Banyak RTRW berubah fungsi, menganut pada asas keuntungan sesaat, serta nilai ke-ekonomi-an. Pemerintah Daerah (propinsi maupun kabupaten dan kota) meng-abaikan urusan yang lebih strategis. Misalnya kawasan hijau, area konservasi, serta lahan pangan berkelanjutan. Karena itu BPK (Badan Pemeriksa Keuangan), kini aktif meng-audit kinerja ketahanan pangan (sejak tahun 2012). Diantaranya, berpatokan pada UU 41 tahun 2009 tentang Lahan Pertanian Berkelanjutan.

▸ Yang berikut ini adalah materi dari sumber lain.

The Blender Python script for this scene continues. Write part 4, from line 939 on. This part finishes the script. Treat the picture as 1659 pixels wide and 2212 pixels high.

Audit BPK terhadap pelaksanaan APBD, berupa penilaian rangkaian upaya pemerintah daerah mencapai swasembada beras berkelanjutan. Hasilnya, kinerja pangan belum menunjukkan kesungguhan. Audit dilakukan mula dari tim Pembina P2BN (Peningkatan Produksi Beras Nasional), kegiatan optimalisasi lahan, penyuluhan pertanian sampai pemantauan ketersediaan gabah/beras. Hasilnya, rapor merah. Bahkan beberapa diantaranya terindikasi KKN yang bisa berurusan dengan KPK maupun Kejaksaan.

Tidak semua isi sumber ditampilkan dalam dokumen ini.